BUDAPEST: Central European currencies were mostly stable on Wednesday, with the Hungarian forint trading near a two-year low as investors eyed key US data as well as US president-elect Donald Trump’s statements for clues on his future policies.

The forint was a touch weaker versus the euro, down 0.04% on the day and trading at 415.15 after falling to a two-year low at 416.50 on Monday among uncertainties about the trade tariff plans of US president-elect Donald Trump.

The dollar slid on Monday following a report that Trump’s aides were exploring plans to apply trade tariffs only to sectors seen as critical to US national security, but the currency made up some ground after Trump denied the report.

Forint steady before Hungarian rate decision, zloty eases

On Wednesday, the dollar pushed higher for a second day after strong US data drove a rise in bond yields and pared some bets on Federal Reserve rate cuts.

“Markets are waiting for Trump’s inauguration to find out what statements are just scaremongering and what is really going to happen. This uncertainty is moving the dollar and that is dragging the forint along with it,” an FX trader in Budapest said.

“And it is obvious that the forint is still the black sheep of Central European currencies, losing its value while the crown and the zloty are mostly stable,” she said.

The forint, the region’s worst performer in 2024 as it lost about 6.5% versus the euro, has been underperforming its peers since the start of 2025 once again and lost nearly 1% since the start of the year.

The Polish zloty slid 0.08% and was trading at 4.268 per euro, giving up some gains after trading near a five-year-high in the previous session.

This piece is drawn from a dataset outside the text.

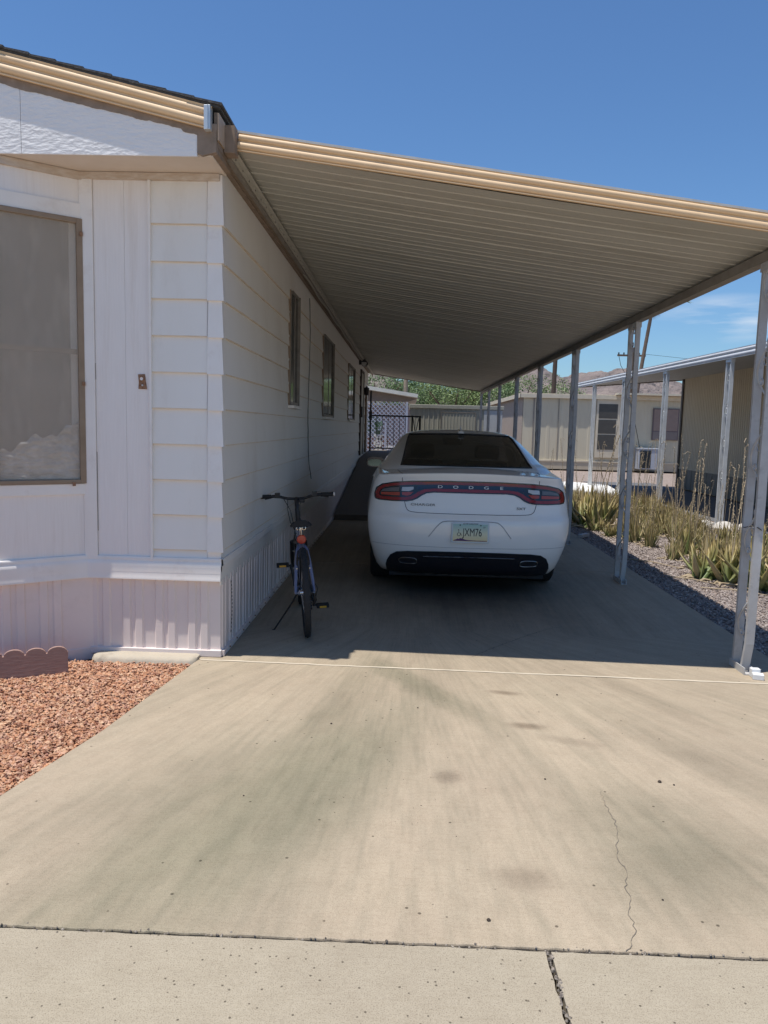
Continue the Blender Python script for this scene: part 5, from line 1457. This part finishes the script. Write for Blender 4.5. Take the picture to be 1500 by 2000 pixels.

The currency firmed to its strongest since Feb. 2020 at 4.2460 on Monday, when some regional markets, including in Poland, were closed.

“The market interest rate disparity between the Polish economy and the euro zone may narrow slightly in the coming days,” Bank Millennium wrote in a client note.

“Despite this, the rather distant prospect of interest rate cuts in Poland will… be an anchor protecting the zloty from a possible weakening at the start of the new year,” they said. Elsewhere, the Czech crown was up 0.06% and trading at 25.11 to the euro.

“For now, EUR/PLN and EUR/CZK seem to have no intention of catching up with the EUR/USD slide from late last year and in recent days,” ING wrote in a note.

“The focus will remain on the local story regardless of the global context. Rates and monetary policy play a major role for now and a hawkish shift by both central banks will keep currencies supported going forward,” they wrote.